Les premiers Harvey/Hervet en Estrie, qui sont-ils ?

Au début du siècle dernier, les enfants de grandes familles de cultivateurs de Charlevoix qui voulaient poursuivre le métier de leur père, n’avaient guère d’autres choix que d’aller voir ailleurs pour se trouver une terre, comme l’avaient fait ceux des générations précédentes qui avaient migré sur la Côte-du-Sud (1780), au Saguenay (1838), sur la Côte-Nord (1840) et au lac Saint-Jean (1870).  Il y en eut donc un certain nombre qui prit la direction de l’Estrie au siècle suivant, avant 1940.

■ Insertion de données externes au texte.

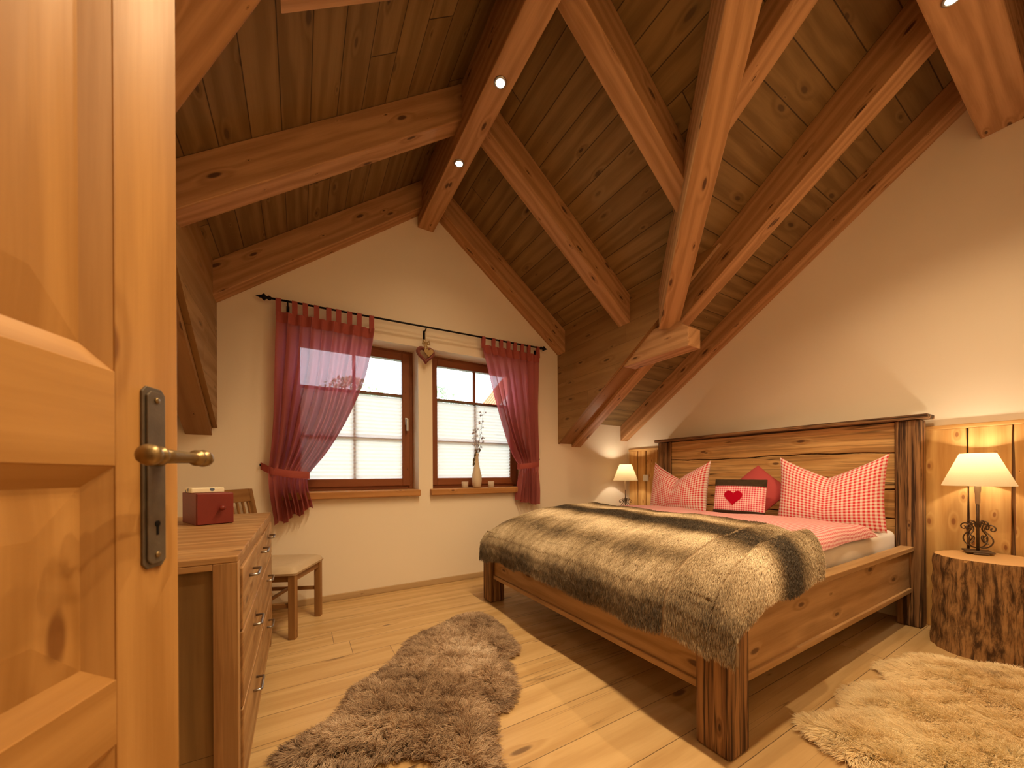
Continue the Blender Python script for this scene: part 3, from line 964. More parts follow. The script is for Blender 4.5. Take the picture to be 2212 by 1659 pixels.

Les Harvey/Hervet du canton de Barford

Le canton de Barford est un hameau situé au sud-est de la petite ville de Coaticook et il est limitrophe de l’État du Vermont.  Cette région prospère avait d’abord été occupée par les loyalistes au siècle précédent (1802).  Les familles de ces derniers étaient beaucoup moins nombreuses que celles des Canadiens français.  Les loyalistes avaient peu de relève pour leurs terres ancestrales et, de plus, nombre d’entre eux ont quitté leur Eastern Townships pour l’Ontario alors qu’un petit nombre prirent la direction de la région de Montréal.  C’est ainsi que de nombreuses terres sont devenues disponibles dans les Cantons de l’Est.  De fait, des cent vingt-cinq familles du secteur où les Harvey s’installeront, il n’y en a plus que quatorze pour cent dont l’ascendance est loyaliste.  Les dix-neuf familles originaires de Charlevoix qui y habite sont plus nombreuses que les familles anglophones.  La revanche des berceaux a eu raison des intentions de la couronne britannique de former une région anglophone au sud de Montréal, du moins dans ce secteur où seule la toponymie anglophone a été conservée.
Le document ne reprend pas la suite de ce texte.